__Stated goal__.
Give the number of lines that include the word "Blender", and nothing else.

__Material provided__.
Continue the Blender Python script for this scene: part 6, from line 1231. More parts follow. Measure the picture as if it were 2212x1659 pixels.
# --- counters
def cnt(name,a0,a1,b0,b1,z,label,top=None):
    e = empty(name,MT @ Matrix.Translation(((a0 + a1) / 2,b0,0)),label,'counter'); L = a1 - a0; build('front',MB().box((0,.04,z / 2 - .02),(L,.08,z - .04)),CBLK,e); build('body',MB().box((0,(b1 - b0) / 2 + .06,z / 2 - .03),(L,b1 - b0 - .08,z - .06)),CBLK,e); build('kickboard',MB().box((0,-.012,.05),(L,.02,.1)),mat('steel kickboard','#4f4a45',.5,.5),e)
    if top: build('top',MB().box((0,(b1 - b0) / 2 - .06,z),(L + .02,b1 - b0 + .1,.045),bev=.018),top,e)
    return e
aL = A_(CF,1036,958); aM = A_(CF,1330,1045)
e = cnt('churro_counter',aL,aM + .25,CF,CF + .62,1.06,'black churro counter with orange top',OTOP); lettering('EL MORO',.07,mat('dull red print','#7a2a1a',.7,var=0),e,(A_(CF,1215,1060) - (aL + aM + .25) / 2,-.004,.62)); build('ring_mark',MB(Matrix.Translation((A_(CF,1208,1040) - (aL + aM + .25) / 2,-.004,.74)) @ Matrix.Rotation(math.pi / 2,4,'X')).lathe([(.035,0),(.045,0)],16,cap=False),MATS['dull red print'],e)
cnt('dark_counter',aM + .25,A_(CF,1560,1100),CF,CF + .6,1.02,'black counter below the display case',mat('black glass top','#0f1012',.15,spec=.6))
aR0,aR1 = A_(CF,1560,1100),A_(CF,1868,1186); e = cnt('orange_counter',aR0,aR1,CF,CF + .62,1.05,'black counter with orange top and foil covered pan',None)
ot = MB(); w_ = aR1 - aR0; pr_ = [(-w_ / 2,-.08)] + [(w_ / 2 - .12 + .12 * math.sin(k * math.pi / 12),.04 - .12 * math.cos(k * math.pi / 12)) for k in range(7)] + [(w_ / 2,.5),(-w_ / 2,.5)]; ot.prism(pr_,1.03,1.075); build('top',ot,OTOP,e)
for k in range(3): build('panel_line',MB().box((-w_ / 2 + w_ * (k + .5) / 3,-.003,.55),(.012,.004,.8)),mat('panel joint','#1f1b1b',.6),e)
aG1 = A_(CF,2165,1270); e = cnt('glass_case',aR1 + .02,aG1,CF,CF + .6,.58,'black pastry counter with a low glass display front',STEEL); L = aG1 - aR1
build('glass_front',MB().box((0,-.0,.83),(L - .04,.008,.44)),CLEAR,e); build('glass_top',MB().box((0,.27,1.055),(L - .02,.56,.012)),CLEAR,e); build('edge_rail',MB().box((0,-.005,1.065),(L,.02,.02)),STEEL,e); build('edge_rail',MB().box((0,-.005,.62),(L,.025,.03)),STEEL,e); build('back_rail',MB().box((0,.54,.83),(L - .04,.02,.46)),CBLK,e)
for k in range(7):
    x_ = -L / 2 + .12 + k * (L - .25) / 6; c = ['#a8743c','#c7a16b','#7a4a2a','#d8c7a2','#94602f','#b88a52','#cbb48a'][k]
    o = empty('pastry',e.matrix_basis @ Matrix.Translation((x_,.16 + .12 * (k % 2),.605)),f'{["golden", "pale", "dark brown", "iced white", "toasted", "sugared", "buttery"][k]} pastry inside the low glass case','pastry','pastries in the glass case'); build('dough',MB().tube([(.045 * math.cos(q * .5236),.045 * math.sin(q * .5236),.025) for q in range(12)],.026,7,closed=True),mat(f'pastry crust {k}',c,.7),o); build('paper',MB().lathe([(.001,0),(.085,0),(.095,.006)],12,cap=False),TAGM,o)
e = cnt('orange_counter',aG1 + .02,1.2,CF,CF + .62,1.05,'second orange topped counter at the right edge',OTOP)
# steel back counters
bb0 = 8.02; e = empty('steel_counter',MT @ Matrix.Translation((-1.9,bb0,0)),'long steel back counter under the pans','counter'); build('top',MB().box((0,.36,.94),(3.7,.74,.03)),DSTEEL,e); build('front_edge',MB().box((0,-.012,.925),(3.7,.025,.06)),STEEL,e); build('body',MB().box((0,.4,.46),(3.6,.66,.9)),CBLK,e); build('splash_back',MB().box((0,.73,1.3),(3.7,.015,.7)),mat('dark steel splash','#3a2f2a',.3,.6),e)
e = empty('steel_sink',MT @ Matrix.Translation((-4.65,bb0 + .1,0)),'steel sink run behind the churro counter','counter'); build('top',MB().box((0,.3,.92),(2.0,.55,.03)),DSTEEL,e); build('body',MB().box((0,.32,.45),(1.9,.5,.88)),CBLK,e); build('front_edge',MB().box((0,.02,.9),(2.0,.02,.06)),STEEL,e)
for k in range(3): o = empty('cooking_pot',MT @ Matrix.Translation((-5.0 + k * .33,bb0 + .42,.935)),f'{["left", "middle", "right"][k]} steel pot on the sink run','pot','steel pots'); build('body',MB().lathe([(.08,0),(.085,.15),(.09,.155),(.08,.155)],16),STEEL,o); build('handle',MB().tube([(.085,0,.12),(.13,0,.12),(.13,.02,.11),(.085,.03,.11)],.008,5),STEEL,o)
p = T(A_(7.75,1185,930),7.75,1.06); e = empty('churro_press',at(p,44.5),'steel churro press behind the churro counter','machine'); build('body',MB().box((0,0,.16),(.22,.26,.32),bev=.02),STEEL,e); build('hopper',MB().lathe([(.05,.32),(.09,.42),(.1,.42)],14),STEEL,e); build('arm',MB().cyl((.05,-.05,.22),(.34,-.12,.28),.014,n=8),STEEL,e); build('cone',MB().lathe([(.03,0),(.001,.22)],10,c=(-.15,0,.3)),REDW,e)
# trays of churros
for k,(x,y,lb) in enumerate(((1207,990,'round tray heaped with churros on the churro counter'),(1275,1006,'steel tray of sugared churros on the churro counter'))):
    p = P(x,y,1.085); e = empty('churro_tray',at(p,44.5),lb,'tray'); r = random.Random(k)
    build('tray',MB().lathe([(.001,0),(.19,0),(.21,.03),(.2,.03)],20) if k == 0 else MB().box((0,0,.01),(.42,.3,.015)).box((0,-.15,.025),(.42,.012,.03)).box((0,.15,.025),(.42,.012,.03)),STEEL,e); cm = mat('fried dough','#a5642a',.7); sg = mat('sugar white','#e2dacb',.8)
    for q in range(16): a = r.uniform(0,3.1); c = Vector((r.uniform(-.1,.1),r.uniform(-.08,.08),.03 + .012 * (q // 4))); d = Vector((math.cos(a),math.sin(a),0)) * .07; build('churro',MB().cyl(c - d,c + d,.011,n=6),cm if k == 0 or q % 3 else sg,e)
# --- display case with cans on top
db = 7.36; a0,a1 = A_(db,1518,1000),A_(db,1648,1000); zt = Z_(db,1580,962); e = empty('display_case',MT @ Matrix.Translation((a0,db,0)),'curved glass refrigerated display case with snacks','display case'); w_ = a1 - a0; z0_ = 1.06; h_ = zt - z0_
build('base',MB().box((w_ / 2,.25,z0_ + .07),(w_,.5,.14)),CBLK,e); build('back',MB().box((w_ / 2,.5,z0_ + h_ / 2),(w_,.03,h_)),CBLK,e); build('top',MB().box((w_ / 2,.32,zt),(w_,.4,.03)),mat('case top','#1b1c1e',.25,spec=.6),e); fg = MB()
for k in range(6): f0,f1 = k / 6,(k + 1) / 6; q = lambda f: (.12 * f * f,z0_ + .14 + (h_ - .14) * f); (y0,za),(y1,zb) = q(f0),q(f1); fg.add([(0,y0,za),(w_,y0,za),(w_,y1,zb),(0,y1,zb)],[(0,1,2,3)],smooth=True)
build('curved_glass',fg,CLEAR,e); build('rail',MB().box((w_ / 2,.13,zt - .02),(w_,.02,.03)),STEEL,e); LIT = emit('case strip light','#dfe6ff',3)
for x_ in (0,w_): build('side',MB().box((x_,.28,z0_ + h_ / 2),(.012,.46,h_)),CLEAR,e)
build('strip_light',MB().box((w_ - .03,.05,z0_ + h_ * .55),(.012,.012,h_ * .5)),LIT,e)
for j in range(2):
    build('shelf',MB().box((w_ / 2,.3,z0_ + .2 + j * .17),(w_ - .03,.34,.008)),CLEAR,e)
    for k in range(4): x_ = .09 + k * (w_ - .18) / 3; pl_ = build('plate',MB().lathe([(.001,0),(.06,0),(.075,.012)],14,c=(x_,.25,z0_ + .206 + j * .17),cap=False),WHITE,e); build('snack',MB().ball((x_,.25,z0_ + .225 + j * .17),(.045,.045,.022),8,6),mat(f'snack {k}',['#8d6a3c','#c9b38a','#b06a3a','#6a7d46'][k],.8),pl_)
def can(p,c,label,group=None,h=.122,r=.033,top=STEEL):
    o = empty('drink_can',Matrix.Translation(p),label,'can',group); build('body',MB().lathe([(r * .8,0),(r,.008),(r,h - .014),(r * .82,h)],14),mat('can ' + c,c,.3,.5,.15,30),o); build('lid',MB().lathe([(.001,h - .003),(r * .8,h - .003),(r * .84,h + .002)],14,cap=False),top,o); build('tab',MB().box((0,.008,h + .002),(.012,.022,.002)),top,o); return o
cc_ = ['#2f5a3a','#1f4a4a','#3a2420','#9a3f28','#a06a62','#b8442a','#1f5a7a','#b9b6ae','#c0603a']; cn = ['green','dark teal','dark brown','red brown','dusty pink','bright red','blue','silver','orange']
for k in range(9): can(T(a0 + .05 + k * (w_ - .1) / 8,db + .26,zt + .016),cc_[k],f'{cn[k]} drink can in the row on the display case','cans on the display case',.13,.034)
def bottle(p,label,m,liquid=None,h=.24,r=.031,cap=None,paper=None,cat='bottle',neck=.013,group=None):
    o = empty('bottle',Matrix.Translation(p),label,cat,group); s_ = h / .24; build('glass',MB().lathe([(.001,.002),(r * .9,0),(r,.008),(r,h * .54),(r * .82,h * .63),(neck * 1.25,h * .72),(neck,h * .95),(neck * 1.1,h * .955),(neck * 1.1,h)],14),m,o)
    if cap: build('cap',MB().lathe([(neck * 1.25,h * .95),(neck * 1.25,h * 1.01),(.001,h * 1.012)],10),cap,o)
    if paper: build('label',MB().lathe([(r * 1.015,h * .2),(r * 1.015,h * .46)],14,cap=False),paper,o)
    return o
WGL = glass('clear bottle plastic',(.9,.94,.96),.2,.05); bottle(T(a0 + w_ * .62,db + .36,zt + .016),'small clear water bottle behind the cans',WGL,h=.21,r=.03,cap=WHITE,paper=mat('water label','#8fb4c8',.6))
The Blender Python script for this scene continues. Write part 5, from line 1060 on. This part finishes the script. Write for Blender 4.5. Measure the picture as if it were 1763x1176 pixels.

__Full solution__.
2